From a “A Fragmentary History”, compiled by Jeremy Smith:

This pigeon was “quite tame and lived in the main store, where it was fed. Occasionally it would take a flight outside where it was pursued by skuas, although it easily outpaced them. When the expedition’s year came to an end a few weeks later there was a strong feeling that the bird should be repatriated. The bird was caught and caged, smuggled aboard the relieving ship, fed there in captivity for three days and then released as the ship was moving up the Derwent estuary.”

Station Log 20/8/97

Omitted to mention that a racing pigeon arrived at the station on Monday. It was banded and was captured by Mario on Monday and is now sitting in a cage on top of the piano. The band has a Hobart phone number which was called. The owner rang back this evening and spoke to Ken.

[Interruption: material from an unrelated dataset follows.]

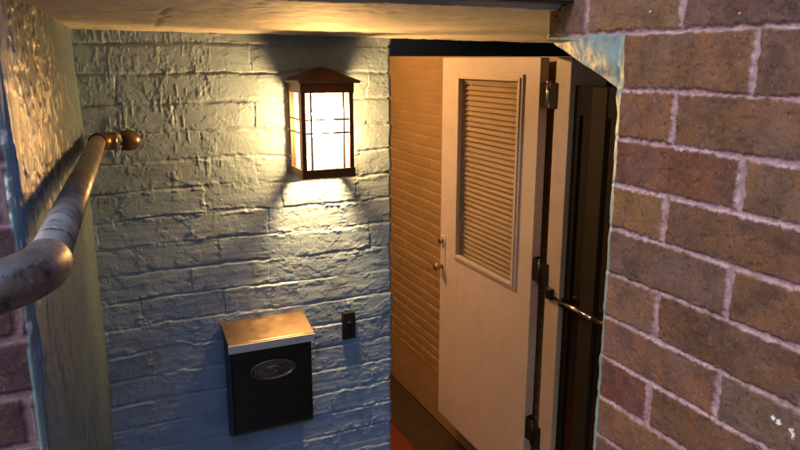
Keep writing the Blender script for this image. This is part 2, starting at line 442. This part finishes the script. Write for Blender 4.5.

He would like the bird put on the ship and send back to Hobart, It seems in good condition.

This one’s arrival made the news back home:

From a “A Fragmentary History”, compiled by Jeremy Smith:

Sydney Morning Herald, p7 — 23/9/97 — Andrew Darby

Off–course pigeon flies halfway to the Antarctic

A racing pigeon has survive an unplanned, freezing, 1500 kilometre flight across the Southern Ocean, to be recovered on the only land between Tasmania and Antarctica, Macquarie Island.

“I think I“ll call her Abelina Tasman, after the explorer, you know?”, said its owner, Mr Ken Gore. “She’s done almost as many miles as he did.”

The hen from Mr Gore’s loft on the Tasman Peninsula was released on August 18 for a race from Devonport on Tasmania’s north–west coast. With a strong north–westerly behind the flock, Mr Gore’s other birds made the 250 kilometres to Taranna in 2.5 hours. But Abelina’s pied head and blue barred wings were nowhere to be seen.

“I thought she’s been taken by the peregrine falcons or something,” he said. “She must have just lost her bearings somehow or other and just flown on.” And on. Abelina was spotted by meteorological observer at Macquarie Island, when he looked out of his hut on August 20.

After also surviving predatory local skuas and the occasional feral cat, a thin and bedraggled Abelina was caught and put in a cage.

Abelina made the trip back to Hobart on the resupply ship Aurora Australis.

Mr Gore said Abelina proved to be a capable bird before, having returned from as far afield as King Island and Wonthaggi in Victoria but he did not intend to push his luck. Now she would get a rest.

“She deserves what they always want. They want to settle down and have a couple of eggs.”